The process involved three groups. An Audit Team or Auditor who sends inquiries to the Audit Support Team. This team acts as a buffer and organizer for the audit process. They create and manage a workflow for the Quote to Cash teams who need to provide responses to the inquiries.
The process is time-sensitive and iterative. Audits contain tight deadlines and involve several stages of inquiries and responses.
The audit process begins with an announcement, cycles through several question and response phases, and then ends with an action plan.
Documenting the process allowed us to create a shared understanding of what the audit process was like for each of the three users involved.
However, our organization’s scope narrowed our users to just Audit Support and Quote to Cash. We increased the detail our Quote to Cash user group to specify the Squad focals and the Squad members of Quote to Cash.
There is a repeated flow inside of that question and response pattern. Audit Support focals receive “questions” from Audit, they disperse this to Quote to cash squad leaders, and those leaders convert the “questions” into tasks for their squad members. The squad member responses flows back “upstream” to Audit Support for review before submission to the Audit focal.
The workflow was manual and spread across several tools. It changed the straightforward process into a complex, tiresome experience.
Audit Support struggled to create and manage workflows for the various stages and requests of each audit. Quote to Cash teams struggled to communicate responsibilities to squad members, gather documentation to support responses, and then collaborate on those responses and responsibilities.
Each group had valid struggles; but by focusing on the response creation, we were able to address the biggest point of frustration amongst all of our user groups : collaboration.
We believe that the Audit Support Team feels overwhelmed by the hundreds of e-mails used to manage and review the audit workflow.
We believe that the Quote to Cash squad focals feel frustrated by the multiple sources of tasks and task management that they need to monitor.
We believe that the Quote to Cash squad members feel worn out by the multiple manual steps they must complete for each response.
Design
Audit requests, workflow tasks, and response collaboration are all held in a single platform.
This transforms the audit from an “event” into an “object” that each user can work on.
This allowed Audit Support teams to more easily share information and workflows.
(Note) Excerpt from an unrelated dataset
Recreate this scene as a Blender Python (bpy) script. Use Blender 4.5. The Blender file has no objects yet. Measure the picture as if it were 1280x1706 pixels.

It allowed the Q2C squad focals to organize their teams and track progress. It also allowed Q2C squad members to visualize the work to be done.
We created a clear information hierarchy.
Collaborators can easily create and view tasks to support the audit responses.
User's don't need to switch between tools to check in on what needs to be done.
We made tasks easy to create and manage.
We brought information, data, and responses into a shared space.
Users can interpret, share, and create all in the same window. This has transformed how much time they spend responding to audit questions
We prioritized collaboration.
We met the needs of the users through a digitized process flow and a clear architecture.
The new process streamlines communication by making the ASApp the focal point for collaboration. It offers e-mail and in-app notifications to keep users informed of tasks and changes. It securely stores data and makes it easy to re-use evidence. It “bubbles-up” responses, effortlessly flowing each piece of the response from one collaborator to another. It is a one-stop shop.
This transformation is made possible by an architecture based on the sharing of information. Each Audit, Request, Response, and Task is built on a library of shared components that offer real-time clarity. Users can drill down, or “bubble-up” to get the context they need.
The ASApp launched as a cloud native tool, and held 50% of the quarterly engagements within its first year. It has brought in an estimated 11,000 hours of savings at the global scale.